▶ Input records
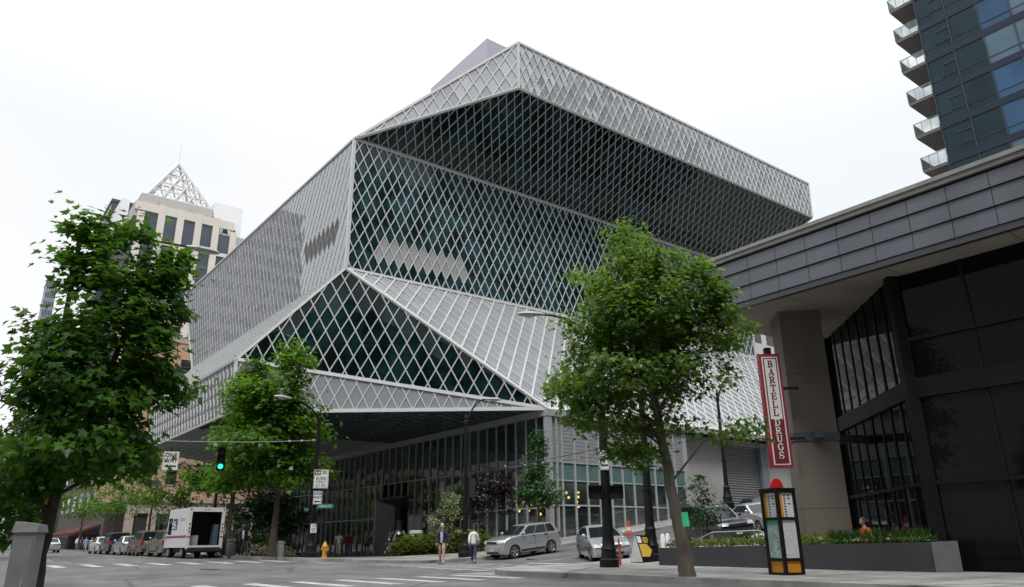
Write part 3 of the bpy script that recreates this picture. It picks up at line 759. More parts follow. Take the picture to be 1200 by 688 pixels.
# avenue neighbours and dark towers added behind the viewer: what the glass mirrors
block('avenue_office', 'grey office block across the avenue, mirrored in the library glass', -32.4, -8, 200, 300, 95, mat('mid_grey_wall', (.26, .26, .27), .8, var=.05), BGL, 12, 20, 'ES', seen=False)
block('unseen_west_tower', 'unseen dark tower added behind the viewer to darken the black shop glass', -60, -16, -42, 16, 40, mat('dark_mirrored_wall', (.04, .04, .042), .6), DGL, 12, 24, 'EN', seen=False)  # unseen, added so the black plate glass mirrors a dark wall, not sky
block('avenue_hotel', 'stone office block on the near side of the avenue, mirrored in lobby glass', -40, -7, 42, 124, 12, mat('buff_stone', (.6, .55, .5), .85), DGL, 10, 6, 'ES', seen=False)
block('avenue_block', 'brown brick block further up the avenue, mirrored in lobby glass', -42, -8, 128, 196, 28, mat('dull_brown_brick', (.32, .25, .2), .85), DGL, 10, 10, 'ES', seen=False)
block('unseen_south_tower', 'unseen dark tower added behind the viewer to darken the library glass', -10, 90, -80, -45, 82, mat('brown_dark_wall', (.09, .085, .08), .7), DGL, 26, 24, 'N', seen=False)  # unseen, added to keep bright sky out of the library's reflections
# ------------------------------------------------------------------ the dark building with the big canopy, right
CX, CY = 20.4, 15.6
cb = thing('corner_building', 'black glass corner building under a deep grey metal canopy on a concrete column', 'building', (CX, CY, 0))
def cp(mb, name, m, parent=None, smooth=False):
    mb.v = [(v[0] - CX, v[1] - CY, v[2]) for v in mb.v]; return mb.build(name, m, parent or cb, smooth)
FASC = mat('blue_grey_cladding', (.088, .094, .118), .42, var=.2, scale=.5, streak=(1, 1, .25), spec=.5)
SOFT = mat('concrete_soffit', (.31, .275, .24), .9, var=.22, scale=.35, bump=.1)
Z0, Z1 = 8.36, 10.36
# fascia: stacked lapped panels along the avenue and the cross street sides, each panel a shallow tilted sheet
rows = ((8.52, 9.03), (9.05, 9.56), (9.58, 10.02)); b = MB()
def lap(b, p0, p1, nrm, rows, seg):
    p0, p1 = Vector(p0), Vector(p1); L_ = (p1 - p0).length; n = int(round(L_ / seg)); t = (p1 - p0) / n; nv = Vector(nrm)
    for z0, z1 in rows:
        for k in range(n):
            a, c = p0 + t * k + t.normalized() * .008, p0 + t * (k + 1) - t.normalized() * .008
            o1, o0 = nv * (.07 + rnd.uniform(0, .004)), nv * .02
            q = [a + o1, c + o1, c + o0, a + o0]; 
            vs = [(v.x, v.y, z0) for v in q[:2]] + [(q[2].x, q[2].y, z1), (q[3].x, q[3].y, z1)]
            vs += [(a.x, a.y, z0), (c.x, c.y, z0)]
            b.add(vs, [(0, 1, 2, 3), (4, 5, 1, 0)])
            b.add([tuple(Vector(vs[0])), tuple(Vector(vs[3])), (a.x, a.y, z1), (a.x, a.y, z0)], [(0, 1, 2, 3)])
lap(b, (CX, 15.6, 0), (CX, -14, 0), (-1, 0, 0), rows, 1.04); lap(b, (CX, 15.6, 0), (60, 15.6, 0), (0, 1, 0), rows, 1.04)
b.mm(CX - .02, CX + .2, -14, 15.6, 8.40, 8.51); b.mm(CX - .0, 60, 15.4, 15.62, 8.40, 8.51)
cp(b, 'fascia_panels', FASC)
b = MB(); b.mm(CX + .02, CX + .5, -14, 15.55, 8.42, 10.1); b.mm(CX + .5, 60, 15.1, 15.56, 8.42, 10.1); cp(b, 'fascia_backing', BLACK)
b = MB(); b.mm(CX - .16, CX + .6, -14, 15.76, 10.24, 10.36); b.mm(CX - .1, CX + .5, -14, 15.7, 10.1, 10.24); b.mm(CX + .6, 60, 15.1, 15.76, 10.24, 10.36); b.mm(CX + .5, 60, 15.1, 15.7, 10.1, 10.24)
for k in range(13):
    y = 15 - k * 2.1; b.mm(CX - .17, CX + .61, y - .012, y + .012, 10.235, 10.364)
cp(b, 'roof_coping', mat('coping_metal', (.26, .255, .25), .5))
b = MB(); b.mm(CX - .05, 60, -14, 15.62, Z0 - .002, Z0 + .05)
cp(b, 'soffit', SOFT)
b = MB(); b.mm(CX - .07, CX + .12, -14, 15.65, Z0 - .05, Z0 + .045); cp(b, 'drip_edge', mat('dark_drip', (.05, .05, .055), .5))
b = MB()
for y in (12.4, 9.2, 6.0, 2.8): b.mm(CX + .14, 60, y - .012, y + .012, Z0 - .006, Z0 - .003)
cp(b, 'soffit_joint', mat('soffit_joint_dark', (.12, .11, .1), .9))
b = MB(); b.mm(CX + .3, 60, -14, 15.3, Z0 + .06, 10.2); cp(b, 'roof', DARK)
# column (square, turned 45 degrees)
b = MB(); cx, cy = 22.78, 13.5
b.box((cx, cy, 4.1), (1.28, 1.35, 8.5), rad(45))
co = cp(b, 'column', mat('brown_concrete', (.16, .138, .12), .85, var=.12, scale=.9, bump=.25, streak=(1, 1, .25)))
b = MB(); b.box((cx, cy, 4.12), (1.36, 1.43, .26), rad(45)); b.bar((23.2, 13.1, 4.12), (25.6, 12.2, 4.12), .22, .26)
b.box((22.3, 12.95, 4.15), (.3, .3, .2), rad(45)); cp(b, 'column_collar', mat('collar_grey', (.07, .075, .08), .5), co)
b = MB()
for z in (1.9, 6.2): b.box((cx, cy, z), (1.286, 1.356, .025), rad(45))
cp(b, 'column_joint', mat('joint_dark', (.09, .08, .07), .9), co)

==

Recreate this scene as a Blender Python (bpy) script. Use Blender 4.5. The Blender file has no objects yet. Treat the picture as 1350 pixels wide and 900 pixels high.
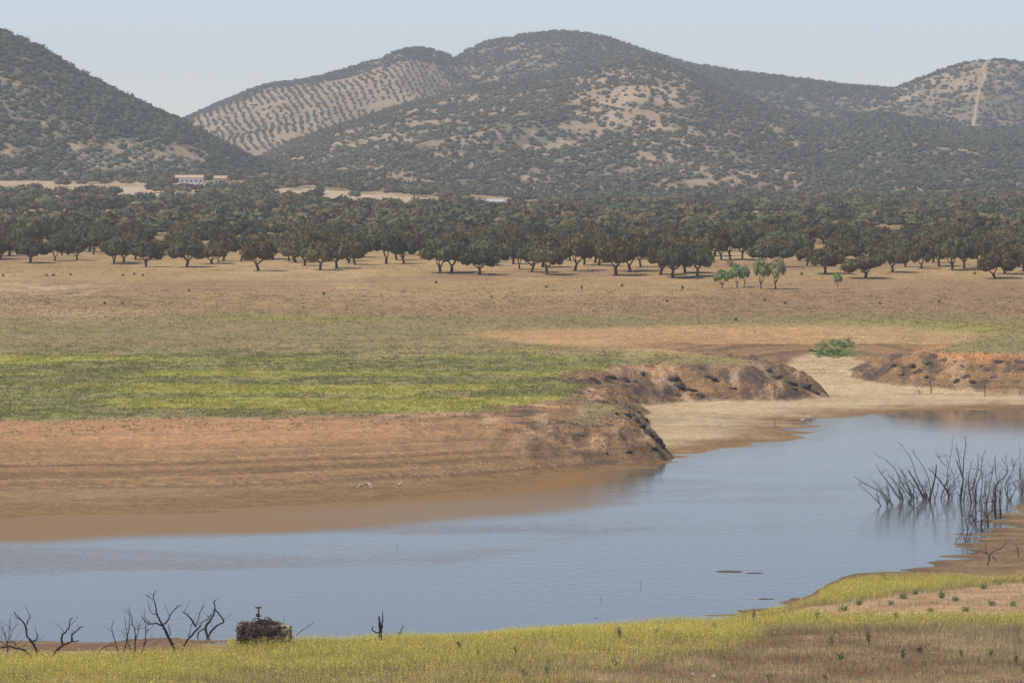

▶ Request
Say the number of lines in the listing that hold "picture", with no added words.

▶ Result of this task
2